6 Lessons From Cannabis CEOs Who Raised More Than $50 Million

As if starting a legal marijuana business isn’t hard enough, scoring investment capital can seem almost impossible. Yet some entrepreneurs have managed to do both—to the tune of over $50 million. What’s their secret? We talked to a few to find out the best ways to approach investors.

1. Be candid and don’t B.S

It’s natural to be excited about your company. However, investors will not appreciate any form of overestimation. “Most seasoned investors can see through the smoke and buzzwords that entrepreneurs like to use when describing their companies,” said Marion Mariathasan, co-founder and CEO of Simplifya. “Show enthusiasm about the company and concept without using too many cheesy buzzwords–be confident, but also realistic.”

Simplifya has raised capital for both their Series A ($1 million) and Series B ($3 million), following the founders found of $350,000, for a total of $4.35 million.

2. Don’t dwell on the numbers

Sales of legal cannabis in North America are growing even faster than experts originally forecast. Investors know the market is big and getting bigger, and they’re looking to make big bets. But entrepreneurs should be careful not to put too much focus on the size of the market and the rate of growth in their sales pitch.

“Entrepreneurs tend to lean on the fact that this is the fastest growing industry in the world. Just saying this industry is going to be huge doesn’t offer the validation investors need to determine whether this is an industry worth going after,” said Keegan Peterson, founder and CEO at Wurk.

Peterson and his team have raised a total of $6.2 million, with $3.2 million in their last round led by Poseidon Asset Management.

3. Be ready for rejection

Kyle Sherman , founder and CEO of Flowhub has received his share of “No’s”, but he’s also successfully raised more than $8 Million, from investors including Phyto Partners and Green Lion Partners.

He credits perseverance for his success. “I’ve seen a lot of entrepreneurs give up. You’re going to be told no a lot and you have to be okay with the rejection. Take notes, understand why, adjust, and keep talking to more people. You need to be passionate about what you’re doing to get through the tough times or it will be too easy to give up,” shared Sherman.

4. Don’t treat all money as the same

Time is money, as the adage goes. So take the time to know who it is you are meeting and why. “Be deliberate about the investors you meet with and set deadlines across the fundraising process,” says Ryan Smith, Founder of Leaflink.

Also keep in mind that not all money is the same, so be selective about investors who can add value to your organization, both culturally and based on experience.

Leaflink has raised $14 million to date, with investors including Lerer Hippeau, Phyto Partners and Casa Verde Capital.

Nick Kovacevich, CEO of Kush, agrees. “Know your investor. Some will not have the appetite for businesses that touch the plant or over-expose themselves to regulatory challenges.”

Regardless of how much money your company is looking to raise, there are some very basic rules that should be kept in mind.

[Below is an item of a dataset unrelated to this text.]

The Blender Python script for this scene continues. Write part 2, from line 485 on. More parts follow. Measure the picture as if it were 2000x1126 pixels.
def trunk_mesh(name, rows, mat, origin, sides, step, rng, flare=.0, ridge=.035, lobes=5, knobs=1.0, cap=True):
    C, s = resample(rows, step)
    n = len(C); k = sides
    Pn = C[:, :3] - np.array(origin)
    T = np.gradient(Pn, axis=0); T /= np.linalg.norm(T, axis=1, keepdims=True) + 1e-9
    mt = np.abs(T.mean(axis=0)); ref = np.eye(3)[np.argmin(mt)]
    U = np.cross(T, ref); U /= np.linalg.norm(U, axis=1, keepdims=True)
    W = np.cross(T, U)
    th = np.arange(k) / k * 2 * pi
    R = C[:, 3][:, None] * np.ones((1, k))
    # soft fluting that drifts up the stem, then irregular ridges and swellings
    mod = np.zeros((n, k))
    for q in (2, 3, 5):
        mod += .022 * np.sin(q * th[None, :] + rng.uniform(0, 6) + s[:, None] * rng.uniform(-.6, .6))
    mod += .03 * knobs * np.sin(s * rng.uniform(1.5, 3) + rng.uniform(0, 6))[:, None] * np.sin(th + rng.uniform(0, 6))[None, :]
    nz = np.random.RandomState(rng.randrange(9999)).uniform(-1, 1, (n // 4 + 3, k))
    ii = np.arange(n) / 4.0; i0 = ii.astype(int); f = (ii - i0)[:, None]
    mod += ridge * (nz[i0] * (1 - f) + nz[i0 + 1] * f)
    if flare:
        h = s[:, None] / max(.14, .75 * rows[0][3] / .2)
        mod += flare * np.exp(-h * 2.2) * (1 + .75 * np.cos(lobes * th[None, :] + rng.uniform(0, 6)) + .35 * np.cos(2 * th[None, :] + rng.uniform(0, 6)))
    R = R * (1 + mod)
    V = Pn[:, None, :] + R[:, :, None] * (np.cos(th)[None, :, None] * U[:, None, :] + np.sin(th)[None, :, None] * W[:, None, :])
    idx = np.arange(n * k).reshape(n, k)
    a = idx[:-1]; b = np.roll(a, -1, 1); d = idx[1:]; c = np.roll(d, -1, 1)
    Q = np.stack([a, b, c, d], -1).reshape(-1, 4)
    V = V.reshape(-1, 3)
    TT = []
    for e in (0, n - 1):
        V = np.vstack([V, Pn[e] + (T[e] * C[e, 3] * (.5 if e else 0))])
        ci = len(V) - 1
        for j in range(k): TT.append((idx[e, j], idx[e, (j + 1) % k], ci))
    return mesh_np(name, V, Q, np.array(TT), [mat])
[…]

“There is a fascination among entrepreneurs and the media with raising money and closing large capital rounds, that has companies looking to fundraising as a goal in and of itself,” said Smith. “Raising money is not even the first step. The rubber begins to hit the road with how effectively you are able to use the capital to grow.”

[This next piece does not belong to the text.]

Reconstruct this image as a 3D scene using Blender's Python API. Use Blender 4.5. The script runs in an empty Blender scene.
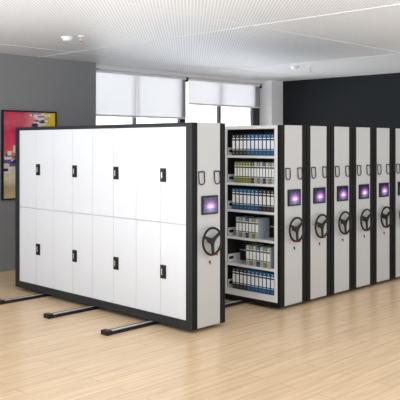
import bpy, bmesh, math, random
from mathutils import Vector, Matrix
random.seed(4)
scene = bpy.context.scene
C = scene.collection
PI = math.pi

# ------------------------------------------------------------------ materials
def mat(name, col, rough=0.5, metal=0.0, spec=0.5, noise=0.0, nscale=20, emis=None, es=0.0):
    m = bpy.data.materials.new(name); m.use_nodes = True
    nt = m.node_tree; b = nt.nodes['Principled BSDF']
    b.inputs['Base Color'].default_value = (*col, 1)
    b.inputs['Roughness'].default_value = rough
    b.inputs['Metallic'].default_value = metal
    b.inputs['Specular IOR Level'].default_value = spec
    if noise:
        tc = nt.nodes.new('ShaderNodeTexCoord'); n = nt.nodes.new('ShaderNodeTexNoise')
        n.inputs['Scale'].default_value = nscale; n.inputs['Detail'].default_value = 3
        r = nt.nodes.new('ShaderNodeMapRange')
        r.inputs[3].default_value = 1 - noise; r.inputs[4].default_value = 1 + noise
        mx = nt.nodes.new('ShaderNodeMix'); mx.data_type = 'RGBA'; mx.blend_type = 'MULTIPLY'
        mx.inputs[0].default_value = 1; mx.inputs[6].default_value = (*col, 1)
        nt.links.new(tc.outputs['Object'], n.inputs['Vector'])
        nt.links.new(n.outputs['Fac'], r.inputs[0]); nt.links.new(r.outputs[0], mx.inputs[7])
        nt.links.new(mx.outputs[2], b.inputs['Base Color'])
    if emis:
        b.inputs['Emission Color'].default_value = (*emis, 1); b.inputs['Emission Strength'].default_value = es
    return m
def mth(nt, op, a, b=None, c=None):
    n = nt.nodes.new('ShaderNodeMath'); n.operation = op
    for i, v in enumerate((a, b, c)):
        if v is None: continue
        if isinstance(v, (int, float)): n.inputs[i].default_value = v
        else: nt.links.new(v, n.inputs[i])
    return n.outputs[0]
def mixc(nt, f, a, b, blend='MIX'):
    n = nt.nodes.new('ShaderNodeMix'); n.data_type = 'RGBA'; n.blend_type = blend
    for i, v in ((0, f), (6, a), (7, b)):
        if isinstance(v, (int, float)): n.inputs[i].default_value = v
        elif isinstance(v, tuple): n.inputs[i].default_value = (*v, 1)
        else: nt.links.new(v, n.inputs[i])
    return n.outputs[2]

M = {}
M['door'] = mat('door_white', (.75, .775, .825), .38, noise=.01)
M['panel'] = mat('end_panel_grey', (.50, .502, .50), .42, noise=.01)
M['frame'] = mat('frame_slate', (.025, .028, .031), .55, spec=.25)
M['strip'] = mat('strip_black', (.010, .010, .0095), .6, spec=.2)
M['black'] = mat('black_plastic', (.010, .010, .011), .45, spec=.3)
M['mesh'] = mat('black_back', (.012, .012, .013), .6)
M['shelf'] = mat('shelf_white', (.83, .83, .83), .4, noise=.01)
M['steel'] = mat('rail_steel', (.72, .73, .74), .4, metal=.4)
M['chrome'] = mat('chrome', (.75, .75, .76), .2, metal=1)
M['joint'] = mat('ceiling_joint', (.80, .82, .85), .5)
M['red'] = mat('red_button', (.7, .03, .03), .4)
M['wall'] = mat('grey_plaster', (.26, .262, .272), .75, spec=.2, noise=.03, nscale=3)
M['dark'] = mat('charcoal_plaster', (.017, .020, .024), .8, spec=.15, noise=.06, nscale=3)
M['white'] = mat('white_plaster', (.90, .90, .91), .7, noise=.01)
M['mullion'] = mat('window_frame_black', (.02, .021, .024), .4)
M['alu'] = mat('blind_bar', (.85, .85, .86), .4)
M['plastic'] = mat('white_plastic', (.88, .88, .88), .4)
M['b_blue'] = mat('binder_blue', (.003, .088, .225), .45, noise=.05)
M['b_black'] = mat('binder_black', (.016, .016, .018), .45, noise=.05)
M['b_green'] = mat('binder_olive', (.20, .23, .018), .45, noise=.05)
M['b_grey'] = mat('binder_pale_blue_grey', (.36, .43, .50), .45, noise=.03)
M['paper'] = mat('label_paper', (.93, .94, .95), .6)
M['pages'] = mat('binder_pages', (.7, .7, .68), .8)

# oak laminate floor, planks along X
m = bpy.data.materials.new('oak_floor'); m.use_nodes = True; nt = m.node_tree; b = nt.nodes['Principled BSDF']
tc = nt.nodes.new('ShaderNodeTexCoord')
br = nt.nodes.new('ShaderNodeTexBrick'); br.offset = .37
br.inputs['Color1'].default_value = (.78, .56, .345, 1); br.inputs['Color2'].default_value = (.84, .615, .385, 1)
br.inputs['Mortar'].default_value = (.56, .40, .26, 1)
br.inputs['Scale'].default_value = 1; br.inputs['Mortar Size'].default_value = .0035
br.inputs['Brick Width'].default_value = 1.7; br.inputs['Row Height'].default_value = .19
nt.links.new(tc.outputs['Object'], br.inputs['Vector'])
mp = nt.nodes.new('ShaderNodeMapping'); mp.inputs['Scale'].default_value = (1.1, 14, 1)
nt.links.new(tc.outputs['Object'], mp.inputs['Vector'])
n = nt.nodes.new('ShaderNodeTexNoise'); n.inputs['Scale'].default_value = 1.6; n.inputs['Detail'].default_value = 6
nt.links.new(mp.outputs[0], n.inputs['Vector'])
r = nt.nodes.new('ShaderNodeMapRange'); r.inputs[1].default_value = .3; r.inputs[2].default_value = .7
r.inputs[3].default_value = .88; r.inputs[4].default_value = 1.08
nt.links.new(n.outputs['Fac'], r.inputs[0])
nt.links.new(mixc(nt, 1.0, br.outputs['Color'], r.outputs[0], 'MULTIPLY'), b.inputs['Base Color'])
b.inputs['Roughness'].default_value = .27; b.inputs['Specular IOR Level'].default_value = .4
M['floor'] = m

# perforated metal ceiling: staggered round holes
m = bpy.data.materials.new('perforated_ceiling'); m.use_nodes = True; nt = m.node_tree; b = nt.nodes['Principled BSDF']
tc = nt.nodes.new('ShaderNodeTexCoord'); sp = nt.nodes.new('ShaderNodeSeparateXYZ')
nt.links.new(tc.outputs['Object'], sp.inputs[0])
P = .052
def dots(ox, oy):
    fx = mth(nt, 'SUBTRACT', mth(nt, 'FRACT', mth(nt, 'MULTIPLY_ADD', sp.outputs[0], 1/P, ox)), .5)
    fy = mth(nt, 'SUBTRACT', mth(nt, 'FRACT', mth(nt, 'MULTIPLY_ADD', sp.outputs[1], 1/P, oy)), .5)
    d = mth(nt, 'SQRT', mth(nt, 'ADD', mth(nt, 'MULTIPLY', fx, fx), mth(nt, 'MULTIPLY', fy, fy)))
    return mth(nt, 'LESS_THAN', d, .24)
hole = mth(nt, 'MAXIMUM', dots(100.0, 100.0), dots(100.5, 100.5))
hole = mth(nt, 'MULTIPLY', hole, mth(nt, 'LESS_THAN', sp.outputs[0], 5.21))   # plain panels past this joint
nt.links.new(mixc(nt, hole, (.85, .885, .93), (.56, .585, .62)), b.inputs['Base Color'])
b.inputs['Roughness'].default_value = .55
M['ceil'] = m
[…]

5. Show that your product fills a need 

Ask yourself: Does your product solve a real problem in the space? Are you bringing new technology to the industry that differentiates your company from the rest?

Adrian Sedlin, CEO of Canndescent says, “Entrepreneurs should recognize that there are hundreds of cannabis deals circulating right now. Given this, the would-be cannapreneur must craft a distinctive story that solves a real problem.”

Canndescent, a major California cultivation company, recently closed a $10 million Series B offering to finance the launch of new products and expand its production capacity by roughly eightfold.

6. Download Cannabis 3.0

According to Giadha Aguirre de Carcer, Founder and CEO of New Frontier Data, the cannabis market has matured considerably over the last 4 years. Back in the Cannabis 1.0 days (around 2014/15), average checks written by investors may have been between $150K to $250K. Now in Cannabis 3.0, it’s not uncommon to see check sizes of $1 million +.

But with more money comes more responsibility. “Raising money in this 3.0 environment no longer allows for the type of ‘shortcuts’ or ‘light decks’ we saw in prior years,” sats Aguirre de Carcer. “Today entrepreneurs looking to raise money must adhere to much more stringent business planning requirements, financial planning criteria, and ultimately understand that investors are highly sophisticated and have a plethora of options to invest in, not only in the US, but candidly across the globe (there are about 60 countries decriminalizing or legalizing cannabis around the world today),” shared .

Aguirre de Carcer and her team at New Frontier Data raised over $15 million to date.

She tempers her optimism with this friendly warning: “While the cannabis industry is absolutely evolving and maturing, there are still questionable characters who do not necessarily appear to be dubious.”